Wg danych Stowarzyszenia Ekspertów i Menedżerów Transportu Szynowego w latach 2004-2014 rynek przewozów ładunków wzrósł o 515,5 miliona ton. Wszystkie te towary trafiły jednak na drogi gdyż w analizowanym okresie z kolei wyparowało 50 milionów ton.
Przyczyny? M.in.:
Przewoźnicy kolejowi płacą za użytkowanie torów wielokrotność tego co przewoźnicy drogowi za dostęp do dróg. Co więcej, przez lata byli także obarczani kosztami remontów infrastruktury, choć rozjeżdżaniem przez tiry dróg nikt się specjalnie nie przejmuje.”
Kolej, a w szczególności kolej towarowa, traktowana jest więc jak gorsze dziecko resortu transportu w naszym kraju. I to od wielu, wielu lat. Jest to o tyle dziwne, że Unia Europejska oczekuje że do 2030 roku 30% ładunków obecnie jeżdżących po drogach trafi do innych środków transportu, przede wszystkim na kolej.
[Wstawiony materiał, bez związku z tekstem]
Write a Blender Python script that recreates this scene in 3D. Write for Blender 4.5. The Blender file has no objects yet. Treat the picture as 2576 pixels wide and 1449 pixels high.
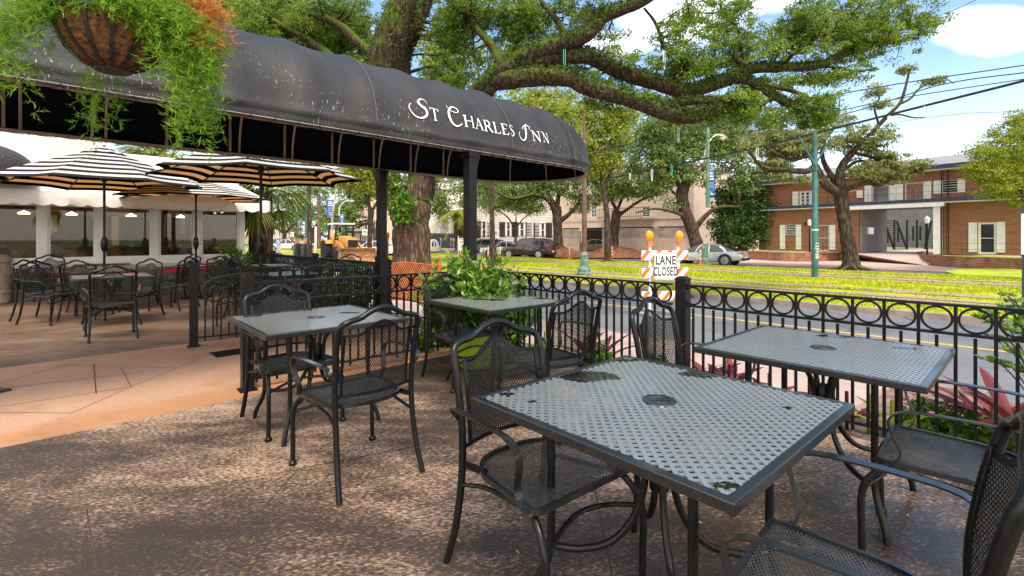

Do 2050 roku ma to być już 50% wszystkich ładunków. Przy obecnie prowadzonej polityce wobec kolejowego transportu towarowego jest raczej mało prawdopodobne aby Polska była w stanie sprostać tym wymaganiom. A „tiry na torach” to przecież nie tylko bardziej ekologiczny transport, ale i większe bezpieczeństwo uczestników ruchu drogowego. Na 100 wypadków z udziałem ciężarówek śmierć ponosi ok. 20 osób.